Sementara Ngunjal adalah kegiatan mengangkut secara bertahap dari satu tempat ke tempat lainnya, kegiatan ngarengkong ini diawali dengan “ngadudut” pare dari “lantaian”, dimana padi yang dijemur atau telah dikeringkan selama kurang lebih 2 (dua) minggu kemudian di dudut (diambil) untuk dirapikan dan diikat menjadi “pocongan”. Ikatan pocongan sendiri maksudnya yaitu 1 Pocong terdiri dari 3 (tiga) ikatan atau 3 (tiga) kepal tangan batangan padi yang dijemur. Kemudian disimpan pada rengkong dengan jumlah antara 6 (enam) pocong sampai 8 (delapan) pocongan.
Rengkong sendiri terbuat dari bambu yang diberi lubang memanjang di kedua ujungnya, pada lubang tersebut kemudian disimpan tali ijuk yang berfungsi juga sebagai ikatan untuk membawa pocongan padi. Pada saat padi tersebut dibawa, para pembawa rengkong akan sengaja menggoyangkan padi mereka dengan maksud untuk menghasilkan bunyi yang keluar dari bambu seirama dengan langkah kaki para pembawa rengkong.

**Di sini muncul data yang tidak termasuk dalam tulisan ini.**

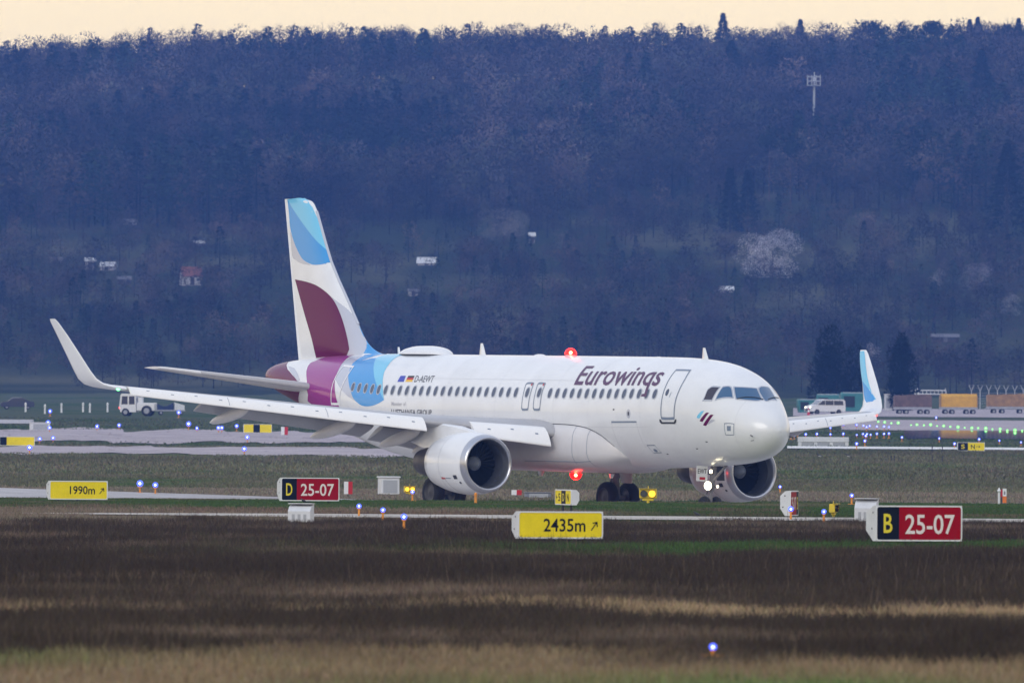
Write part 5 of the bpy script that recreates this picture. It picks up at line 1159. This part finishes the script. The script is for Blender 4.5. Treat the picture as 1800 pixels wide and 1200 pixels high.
def trailer(label, px, row, wpx, hpx, load, mm):
    p = ground_hit(px, row, 1000); p.y += 4; s = FPX/p.y; w, h = wpx/s, hpx/s; d = 2.3; t = thing('trailer', label, 'trailer', p, .04)
    m = MB(); m.box(-w/2, w/2, -d/2, d/2, .62, .95, 0, .03); m.box(-w/2-.25, -w/2-.002, -.2, .2, .62, .75); m.build('deck', M_chass, t)
    m = MB()
    if load == 'tarp':
        P = [(-d/2+.1, .955), (-d/2+.06, h*.86), (-d/2+.3, h), (d/2-.3, h), (d/2-.06, h*.86), (d/2-.1, .955)]
        m.loft([[(x, y*(1-.02*abs(math.sin(i*1.7))), z*(1+.006*math.sin(i*2.1))) for y, z in P] for i, x in enumerate(np.linspace(-w/2+.12, w/2-.12, 11))], 0, True, True, True, False)
        lo_ = m.build('tarpaulin', mm, t)
    else:
        n = 3
        for i in range(n):
            x0 = -w/2+.1+(w-.2)*i/n; m.box(x0+.02, x0+(w-.2)/n-.02, -d/2+.1, d/2-.1, .96, h*(.93+.05*((i*7) % 3)/2), 0, .04)
        for i in range(7): x = -w/2+.12+(w-.24)*i/6; m.box(x-.05, x+.05, -d/2+.03, -d/2+.098, .96, h*.93)
        m.build('crate_load', mm, t)
    m = MB()
    for x in (-w/2+.05, w/2-.05): m.box(x-.05, x+.05, -d/2+.02, d/2-.02, .955, h*.9)
    m.build('end_board', mm if load != 'tarp' else M_tan, t)
    for x in (-w*.36, -w*.18, w*.2, w*.38):
        for y in (-d/2+.2, d/2-.2): m = MB(); road_wheel(m, x, y, .32, .24); m.build('wheel', [M_tyre, M_chass], t)
trailer('trailer loaded with dark brown crates right of the tall white cabinet', 1606, 728, 66, 36, 'crate', M_brown); trailer('trailer under a bright yellow tarpaulin at the right', 1687, 728, 66, 36, 'tarp', M_tarp); trailer('trailer of tan crates cut by the right edge', 1778, 727, 82, 36, 'crate', M_tan)
p = ground_hit(1637, 722, 1100); p.y += 30; s = FPX/p.y; t = thing('gantry', 'long white lattice rail raised behind the loaded trailers', 'gantry', p, 0); w = 82/s; h = 38/s
m = MB(); m.tube((-w/2, 0, h*.97), (w/2, 0, h*.97), .07, .07, 8); m.tube((-w/2, 0, h*.80), (w/2, 0, h*.80), .07, .07, 8)
for i in range(13): x = -w/2+w*i/12; m.tube((x, 0, h*.80), (x+(w/24 if i % 2 else -w/24)*.0, 0, h*.97), .04, .04, 6)
m.build('rail', M_wbox, t)
for x in (-w/2, -w*.1, w/2): m = MB(); m.tube((x, 0, 0), (x, 0, h*.8), .08, .08, 8); m.tube((x, 0, h*.8), (x-.12, 0, h*1.08), .06, .05, 8); m.build('post', M_wbox, t)
# perimeter fence with forked tops
p0 = ground_hit(1722, 722, 1100); p0.y += 26; t = thing('fence', 'steel perimeter fence with forked post tops at the right edge', 'fence', p0, 0); s = FPX/p0.y; h = 46/s
for i in range(9):
    x = i*15.2/s; m = MB(); m.tube((x, 0, 0), (x, 0, h*.78), .06, .06, 8); m.tube((x, 0, h*.78), (x-.38, 0, h), .045, .04, 6); m.tube((x, 0, h*.78), (x+.38, 0, h), .045, .04, 6); m.build('post', M_gal, t)
m = MB()
for z in [h*.1*i for i in range(1, 8)]: m.tube((0, 0, z), (8*15.2/s, 0, z), .018, .018, 4)
for dx in (-.38, -.19, .19, .38):
    m.tube((dx, 0, h*(.78+.22*abs(dx)/.38)), (8*15.2/s+dx, 0, h*(.78+.22*abs(dx)/.38)), .02, .02, 4)
m.build('wire', M_gal, t)
# cone in front of the minibus
p = ground_hit(1420, 730, 1000); p.y -= 3; t = thing('traffic_cone', 'red and white cone in front of the white minibus', 'cone', p)
m = MB(); m.box(-.25, .25, -.25, .25, 0, .05, 1); m.tube((0, 0, .05), (0, 0, .45), .20, .13, 16, 1); m.tube((0, 0, .45), (0, 0, .68), .13, .09, 16, 0); m.tube((0, 0, .68), (0, 0, .95), .09, .04, 16, 1); m.build('cone_body', [M_white, M_red], t)
# tractor unit and cart at the far left
p = ground_hit(238, 731, 900); t = thing('tow_tractor', 'white tall cabbed tow tractor under the near wing tip', 'tractor', p, -.15)
m = MB(); m.loft([[(-1.6, y, .45), (-1.75, y, 1.1), (-1.6, y, 2.45), (-1.45, y, 2.6), (.05, y, 2.6), (.2, y, 2.45), (.25, y, .45)] for y in (-.95, .95)], 0, True, True, True, False); m.build('cab', M_van, t)
for q in ([(-1.5, 1.35), (-1.42, 2.3), (-.75, 2.3), (-.75, 1.35)], [(-.6, 1.35), (-.6, 2.3), (.05, 2.3), (.08, 1.35)]):
    m = MB(); m.add([(x, -.955, z) for x, z in q]+[(x, -.94, z) for x, z in q], [(0, 1, 2, 3), (7, 6, 5, 4), (0, 4, 5, 1), (1, 5, 6, 2), (2, 6, 7, 3), (3, 7, 4, 0)], 0, False); m.build('window', M_glass, t)
m = MB(); m.box(.26, 2.4, -.85, .85, .6, 1.55, 0, .08); m.box(.3, .9, -.4, .4, 1.552, 2.2, 0, .05); m.build('bonnet', M_van, t)
for x, r in ((-1.0, .45), (1.5, .62)):
    for y in (-.85, .85): m = MB(); road_wheel(m, x, y, r, .35); m.build('wheel', [M_tyre, M_chass], t)
m = MB(); m.sphere((-1.72, -.7, .95), .12, 10); m.build('tail_light', M_redl, t)
p = ground_hit(300, 729, 900); t = thing('baggage_cart', 'dark blue and white covered cart right of the tow tractor', 'cart', p, .1)
m = MB(); m.box(-1.7, 1.7, -.75, .75, .45, .6, 0); m.build('deck', M_chass, t)
m = MB(); m.loft([[(x, -.7, .605), (x, -.7, 1.3+.3*math.sin(x*2)), (x, .7, 1.3+.3*math.sin(x*2)), (x, .7, .605)] for x in np.linspace(-1.6, .3, 6)], 0, True, True, True, False); m.build('cover', mat('navy_canvas', (.02, .035, .10), .8, noise=.3), t)
m = MB(); m.loft([[(.4, -.7, .605), (.4, -.7, 1.5), (.4, .7, 1.5), (.4, .7, .605)], [(1.6, -.7, .605), (1.6, -.7, 1.15), (1.6, .7, 1.15), (1.6, .7, .605)]], 0, True, True, True, False); m.build('load', M_wbox, t)
for x in (-1.2, 1.2):
    for y in (-.65, .65): m = MB(); road_wheel(m, x, y, .25, .16); m.build('wheel', [M_tyre, M_chass], t)
p = ground_hit(30, 719, 1000); t = thing('parked_car', 'dark parked car with a bright roof reflection at the left edge', 'car', p, .1)
m = MB(); sd_ = [(-2.1, .3), (-2.2, .7), (-1.9, .9), (-1.2, 1.0), (-.6, 1.45), (.7, 1.48), (1.5, 1.05), (2.1, .95), (2.2, .6), (2.1, .3)]
m.loft([[(x, y, z-(.04 if z > 1.2 else 0)*(abs(y) > .8)) for x, z in sd_] for y in (-.85, -.75, .75, .85)], 0, True, True, True, False); m.build('body', mat('dark_car_paint', (.02, .025, .05), .2, coat=.6), t)
m = MB(); m.add([(-1.0, -.856, 1.02), (-.55, -.856, 1.36), (.65, -.856, 1.38), (1.25, -.856, 1.04)], [(0, 1, 2, 3)][::-1], 0, False); m.build('window', M_glass, t)
m = MB(); m.box(-.55, .65, -.7, .7, 1.482, 1.50); m.build('roof_reflection', M_gal, t)  # pale sheet added in place of the bright streak reflected on the roof
for x in (-1.35, 1.35):
    for y in (-.75, .75): m = MB(); road_wheel(m, x, y, .31, .2); m.build('wheel', [M_tyre, M_chass], t)

# ------------------------------------------------------------------ birds
M_crow = mat('black_plumage', (.010, .010, .012), .5); M_bwhite = mat('white_plumage', (.62, .62, .60), .7)
def bird(label, px, row, k, rz, belly):
    p = ground_hit(px, row); t = thing('bird', label, 'bird', p, rz); t.scale = (k,)*3
    C_ = [(-.235, .115, .004, .012), (-.19, .13, .022, .012), (-.12, .15, .045, .034), (-.05, .17, .062, .058), (.03, .195, .066, .066), (.09, .225, .052, .054), (.125, .255, .036, .038), (.15, .285, .036, .036), (.175, .295, .030, .030), (.195, .292, .012, .012), (.235, .285, .002, .003)]
    m = MB(); rings = []
    for x, z, w, h in C_: rings.append([(x, w*math.cos(2*math.pi*j/14), z+h*math.sin(2*math.pi*j/14)) for j in range(14)])
    vs = [q for r in rings for q in r]; fs = []; 
    m.loft(rings, 0, True, True, True)
    if belly:
        for i, f in enumerate(m.f):
            zc = sum(m.v[v][2] for v in f)/len(f); xc = sum(m.v[v][0] for v in f)/len(f)
            if -.13 < xc < .085 and zc < .165+.12*(xc+.05): m.m[i] = 1
    m.build('body', [M_crow, M_bwhite], t)
    for y in (-.025, .025):
        m = MB(); m.tube((.01, y, .13), (.0, y, .06), .010, .006, 6); m.tube((.0, y, .06), (.012, y, 0), .006, .005, 6); m.tube((.012, y, .004), (.05, y, .002), .005, .003, 5); m.build('leg', M_leg, t)
    if not belly:
        return
    m = MB(); m.tube((.14, 0, .315), (.10, 0, .36), .008, .003, 6); m.build('crest', M_crow, t)
bird('black crow standing in the grass below the nose wheel', 1225, 910, .62, 2.6, False)
bird('black and white lapwing in the far grass, left one of two', 1441, 806, 1.15, 2.8, True); bird('black and white lapwing in the far grass, right one of two', 1491, 806, 1.15, 2.9, True)
p = ground_hit(534, 886); bird('black crow perched low beside the D 25-07 sign', 534, 886, .62, 2.7, False)

# ------------------------------------------------------------------ grass and heath: one tuft field coloured like the sward it grows from
def grass_field():
    V = []; Cc = []
    M = mat('grass_blades', attr='Col', rough=.95); M.node_tree.nodes['Principled BSDF'].inputs['Specular IOR Level'].default_value = 0
    def zone(y0, y1, dens, hh, ww, n_bl, spread):
        n = int((.06*(y1*y1-y0*y0)+14*(y1-y0))*dens); Y = rng.uniform(y0, y1, n*2); m = rng.uniform(0, .06*y1+7, n*2) < .06*Y+7; Y = Y[m][:n]; n = len(Y)
        X = rng.uniform(-1, 1, n)*(.06*Y+7)
        bad = ((Y+X*.05 > 286) & (Y+X*.05 < 299.5) & (X > -12)) | ((Y > 369) & (Y < 407))
        pxx = X/Y*FPX+900
        for q0, q1, ya, yb in PAVED: bad |= (pxx > q0) & (pxx < q1) & (Y > ya-1) & (Y < yb+1)
        X, Y = X[~bad], Y[~bad]; n = len(X); col = ground_colour(X, Y+rng.normal(size=n)*np.minimum(.011*Y, 4)*(Y < 330))
        lum = col.mean(1); green = col[:, 1] > col[:, 0]*1.15; tall = np.where(green, .55, np.where(lum < .07, 1.15, .9))*(.6+.8*fbm(X/3, Y/9, 55))
        tall = np.where((Y > 330) & (Y < 372), np.minimum(tall, .5), tall)
        for b in range(n_bl):
            h = hh*tall*rng.uniform(.45, 1.25, n); w = ww*rng.uniform(.6, 1.4, n)
            bx = X+rng.normal(size=n)*spread; by = Y+rng.normal(size=n)*spread; bz = gz(bx, by)-.02
            a = rng.uniform(-.9, .9, n); ux, uy = np.cos(a), np.sin(a)
            lx = rng.normal(size=n)*.45*h; ly = rng.normal(size=n)*.35*h
            A = np.stack([bx-ux*w/2, by-uy*w/2, bz], 1); B = np.stack([bx+ux*w/2, by+uy*w/2, bz], 1); T = np.stack([bx+lx, by+ly, bz+h], 1)
            V.append(np.stack([A, B, T], 1).reshape(-1, 3)); c = col*rng.uniform(.6, 1.45, (n, 1))*(1+rng.normal(size=(n, 3))*.07); Cc.append(np.repeat(np.clip(c, .003, .9), 3, 0))
    zone(88, 135, 40, .15, .012, 4, .06); zone(135, 210, 30, .15, .014, 4, .07); zone(210, 300, 18, .14, .018, 4, .08); zone(300, 372, 11, .12, .028, 4, .08)
    zone(407, 560, 3.2, .15, .06, 4, .14); zone(560, 800, 1.2, .20, .11, 4, .25); zone(800, 1150, .35, .25, .22, 3, .4)
    V = np.concatenate(V); Cc = np.concatenate(Cc)
    o = np_mesh('grass', V, np.arange(len(V)).reshape(-1, 3), M, Cc); tag(o, 'dry heath and rough grass growing over the airfield', 'grass', kind='stuff')
    # tall dry stalks standing out of the heath
    n = 2600; Y = rng.uniform(100, 290, n); X = rng.uniform(-.06, .06, n)*Y; keep = fbm(X/5, Y/25, 66) > .5; X, Y = X[keep], Y[keep]; n = len(X); z = gz(X, Y); h = rng.uniform(.2, .48, n)
    l = rng.normal(size=n)*.06; w = .006
    A = np.stack([X-w, Y, z-.02], 1); B = np.stack([X+w, Y, z-.02], 1); T = np.stack([X+l, Y, z+h], 1); c = np.where(rng.uniform(size=(n, 1)) < .5, C_HEATH*1.2, C_DRY*.8)*rng.uniform(.7, 1.3, (n, 1))
    o = np_mesh('dry_stalks', np.stack([A, B, T], 1).reshape(-1, 3), np.arange(3*n).reshape(-1, 3), M, np.repeat(c, 3, 0)); tag(o, 'thin dry weed stalks standing in the heath', 'weeds', kind='stuff')
grass_field()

Kegiatan ini masih mengikuti tradisi turun temurun, karena masih mengikuti kebiasaan lama yang berlaku di masyarakat dimana ngarengkong dilaksanakan setelah musim panen atau dalam bahasa lokal disebut dengan nama dibuat yang dilakukan hanya 1 (satu) tahun 1 (satu) kali sesuai dengan aturan bertanam padi di Wewengkon Adat Kasepuhan Citorek.
Kemeriahan dapat dirasakan pada proses ngarengkong, tidak sedikit masyarakat yang kemudian mendokumentasikan hingga menyemangati para pembawa rengkong dengan cara membunyikan petasan. Bahkan tidak sedikit pengguna jalan yang tertarik kemudian berhenti lalu mengambil kamera untuk mendokumentasikan acara tersebut.
Selain itu, tidak sedikit masyarakat yang kemudian memberikan saweran berupa uang atau barang yang lainnya kepada pembawa rengkong, dengan maksud untuk menyemangati para pembawa rengkong yang berjalan dari Sawah menuju ke Leuit. Para pembawa rengkong kemudian berjalan menuju ke Alun-alun Kasepuhan dan kembali memperlihatkan bawaan mereka dengan cara berjalan memutari alun-alun, biasanya masyarakat akan memberikan saweran kembali kepada para pembawa rengkong tersebut. Setelah selesai, para pembawa rengkong ini kemudian lanjut menuju ke leuit adat yang terpisah dari pemukiman penduduk untuk menyimpan padi yang dibawanya.
Setelah para pembawa rengkong tiba di tujuan meraka yaitu leuit adat kemudian memindahkan padi yang dibawanya, kemudian semua unsur masyarakat dipersilahkan untuk berkumpul bersama melaksanakan syukuran dengan memanjatkan do’an dan menyantap nasi tumpeng yang telah disediakan, dan dalam kesempatan itu juga kegiatan interaksi dan diskusi dapat dilakukan antara pengunjung, masyarakat dan juga tokoh adat.